Your goal » Omit all pictures. Copy the rest of the material exactly.

Recorded information »
_ _ _
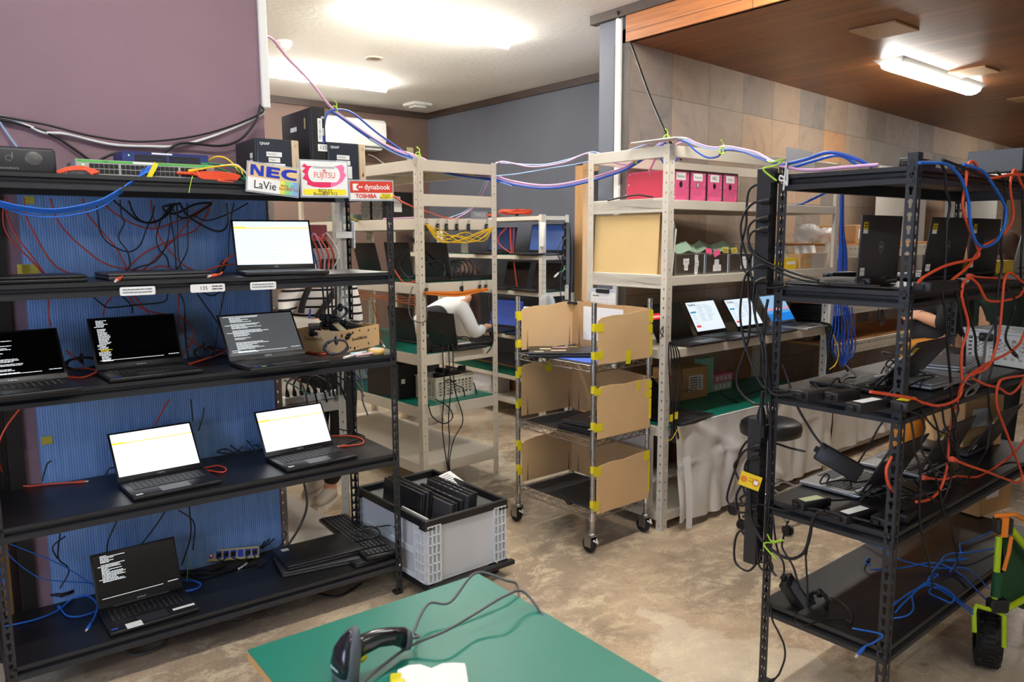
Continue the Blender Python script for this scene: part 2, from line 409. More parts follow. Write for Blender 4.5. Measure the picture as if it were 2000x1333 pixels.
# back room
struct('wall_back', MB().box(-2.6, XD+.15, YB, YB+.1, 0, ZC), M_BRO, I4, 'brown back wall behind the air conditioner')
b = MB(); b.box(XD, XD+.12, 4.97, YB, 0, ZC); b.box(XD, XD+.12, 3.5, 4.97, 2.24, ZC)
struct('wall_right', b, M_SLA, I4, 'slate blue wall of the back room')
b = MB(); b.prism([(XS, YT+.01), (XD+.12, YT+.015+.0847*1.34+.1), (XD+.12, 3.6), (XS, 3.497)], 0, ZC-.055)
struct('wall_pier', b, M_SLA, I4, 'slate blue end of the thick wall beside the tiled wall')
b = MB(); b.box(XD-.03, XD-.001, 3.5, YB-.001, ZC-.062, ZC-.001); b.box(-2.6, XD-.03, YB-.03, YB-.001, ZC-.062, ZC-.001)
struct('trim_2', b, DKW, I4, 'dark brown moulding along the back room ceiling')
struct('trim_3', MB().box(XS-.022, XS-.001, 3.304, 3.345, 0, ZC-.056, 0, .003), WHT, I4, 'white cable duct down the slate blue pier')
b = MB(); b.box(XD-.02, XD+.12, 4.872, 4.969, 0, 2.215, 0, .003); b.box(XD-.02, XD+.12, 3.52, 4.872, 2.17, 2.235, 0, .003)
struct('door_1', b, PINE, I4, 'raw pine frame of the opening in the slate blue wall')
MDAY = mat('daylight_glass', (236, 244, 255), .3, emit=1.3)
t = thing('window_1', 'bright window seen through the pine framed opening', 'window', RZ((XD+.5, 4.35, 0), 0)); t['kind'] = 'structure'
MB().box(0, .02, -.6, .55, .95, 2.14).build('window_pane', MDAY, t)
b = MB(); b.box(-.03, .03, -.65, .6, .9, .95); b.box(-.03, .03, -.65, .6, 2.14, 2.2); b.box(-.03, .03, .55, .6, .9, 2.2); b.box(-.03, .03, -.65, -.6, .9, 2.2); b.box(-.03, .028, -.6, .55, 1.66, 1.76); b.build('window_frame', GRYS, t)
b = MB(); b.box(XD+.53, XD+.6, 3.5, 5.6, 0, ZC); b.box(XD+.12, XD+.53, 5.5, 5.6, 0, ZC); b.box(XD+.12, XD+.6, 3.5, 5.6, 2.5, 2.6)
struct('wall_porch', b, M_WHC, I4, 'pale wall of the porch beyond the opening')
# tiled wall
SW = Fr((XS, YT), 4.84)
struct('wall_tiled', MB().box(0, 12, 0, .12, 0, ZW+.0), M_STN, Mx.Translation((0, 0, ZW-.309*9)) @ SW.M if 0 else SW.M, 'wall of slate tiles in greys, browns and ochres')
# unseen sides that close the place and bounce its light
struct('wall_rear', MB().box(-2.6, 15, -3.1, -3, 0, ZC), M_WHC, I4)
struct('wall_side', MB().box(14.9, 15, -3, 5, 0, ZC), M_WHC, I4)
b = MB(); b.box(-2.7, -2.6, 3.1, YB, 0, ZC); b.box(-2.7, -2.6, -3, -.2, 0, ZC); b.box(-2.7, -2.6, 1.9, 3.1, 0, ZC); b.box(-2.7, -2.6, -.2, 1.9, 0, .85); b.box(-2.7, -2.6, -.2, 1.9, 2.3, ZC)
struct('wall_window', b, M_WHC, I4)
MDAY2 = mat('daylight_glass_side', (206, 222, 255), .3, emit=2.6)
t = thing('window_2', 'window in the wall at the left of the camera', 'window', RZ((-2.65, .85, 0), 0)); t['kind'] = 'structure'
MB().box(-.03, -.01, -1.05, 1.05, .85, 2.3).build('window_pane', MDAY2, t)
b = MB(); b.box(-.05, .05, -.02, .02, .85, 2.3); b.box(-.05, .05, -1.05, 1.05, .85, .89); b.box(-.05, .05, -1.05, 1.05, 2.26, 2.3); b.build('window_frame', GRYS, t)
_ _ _
Answer for this exercise »
Continue the Blender Python script for this scene: part 2, from line 409. More parts follow. Write for Blender 4.5. Measure the picture as if it were 2000x1333 pixels.
# back room
struct('wall_back', MB().box(-2.6, XD+.15, YB, YB+.1, 0, ZC), M_BRO, I4, 'brown back wall behind the air conditioner')
b = MB(); b.box(XD, XD+.12, 4.97, YB, 0, ZC); b.box(XD, XD+.12, 3.5, 4.97, 2.24, ZC)
struct('wall_right', b, M_SLA, I4, 'slate blue wall of the back room')
b = MB(); b.prism([(XS, YT+.01), (XD+.12, YT+.015+.0847*1.34+.1), (XD+.12, 3.6), (XS, 3.497)], 0, ZC-.055)
struct('wall_pier', b, M_SLA, I4, 'slate blue end of the thick wall beside the tiled wall')
b = MB(); b.box(XD-.03, XD-.001, 3.5, YB-.001, ZC-.062, ZC-.001); b.box(-2.6, XD-.03, YB-.03, YB-.001, ZC-.062, ZC-.001)
struct('trim_2', b, DKW, I4, 'dark brown moulding along the back room ceiling')
struct('trim_3', MB().box(XS-.022, XS-.001, 3.304, 3.345, 0, ZC-.056, 0, .003), WHT, I4, 'white cable duct down the slate blue pier')
b = MB(); b.box(XD-.02, XD+.12, 4.872, 4.969, 0, 2.215, 0, .003); b.box(XD-.02, XD+.12, 3.52, 4.872, 2.17, 2.235, 0, .003)
struct('door_1', b, PINE, I4, 'raw pine frame of the opening in the slate blue wall')
MDAY = mat('daylight_glass', (236, 244, 255), .3, emit=1.3)
t = thing('window_1', 'bright window seen through the pine framed opening', 'window', RZ((XD+.5, 4.35, 0), 0)); t['kind'] = 'structure'
MB().box(0, .02, -.6, .55, .95, 2.14).build('window_pane', MDAY, t)
b = MB(); b.box(-.03, .03, -.65, .6, .9, .95); b.box(-.03, .03, -.65, .6, 2.14, 2.2); b.box(-.03, .03, .55, .6, .9, 2.2); b.box(-.03, .03, -.65, -.6, .9, 2.2); b.box(-.03, .028, -.6, .55, 1.66, 1.76); b.build('window_frame', GRYS, t)
b = MB(); b.box(XD+.53, XD+.6, 3.5, 5.6, 0, ZC); b.box(XD+.12, XD+.53, 5.5, 5.6, 0, ZC); b.box(XD+.12, XD+.6, 3.5, 5.6, 2.5, 2.6)
struct('wall_porch', b, M_WHC, I4, 'pale wall of the porch beyond the opening')
# tiled wall
SW = Fr((XS, YT), 4.84)
struct('wall_tiled', MB().box(0, 12, 0, .12, 0, ZW+.0), M_STN, Mx.Translation((0, 0, ZW-.309*9)) @ SW.M if 0 else SW.M, 'wall of slate tiles in greys, browns and ochres')
# unseen sides that close the place and bounce its light
struct('wall_rear', MB().box(-2.6, 15, -3.1, -3, 0, ZC), M_WHC, I4)
struct('wall_side', MB().box(14.9, 15, -3, 5, 0, ZC), M_WHC, I4)
b = MB(); b.box(-2.7, -2.6, 3.1, YB, 0, ZC); b.box(-2.7, -2.6, -3, -.2, 0, ZC); b.box(-2.7, -2.6, 1.9, 3.1, 0, ZC); b.box(-2.7, -2.6, -.2, 1.9, 0, .85); b.box(-2.7, -2.6, -.2, 1.9, 2.3, ZC)
struct('wall_window', b, M_WHC, I4)
MDAY2 = mat('daylight_glass_side', (206, 222, 255), .3, emit=2.6)
t = thing('window_2', 'window in the wall at the left of the camera', 'window', RZ((-2.65, .85, 0), 0)); t['kind'] = 'structure'
MB().box(-.03, -.01, -1.05, 1.05, .85, 2.3).build('window_pane', MDAY2, t)
b = MB(); b.box(-.05, .05, -.02, .02, .85, 2.3); b.box(-.05, .05, -1.05, 1.05, .85, .89); b.box(-.05, .05, -1.05, 1.05, 2.26, 2.3); b.build('window_frame', GRYS, t)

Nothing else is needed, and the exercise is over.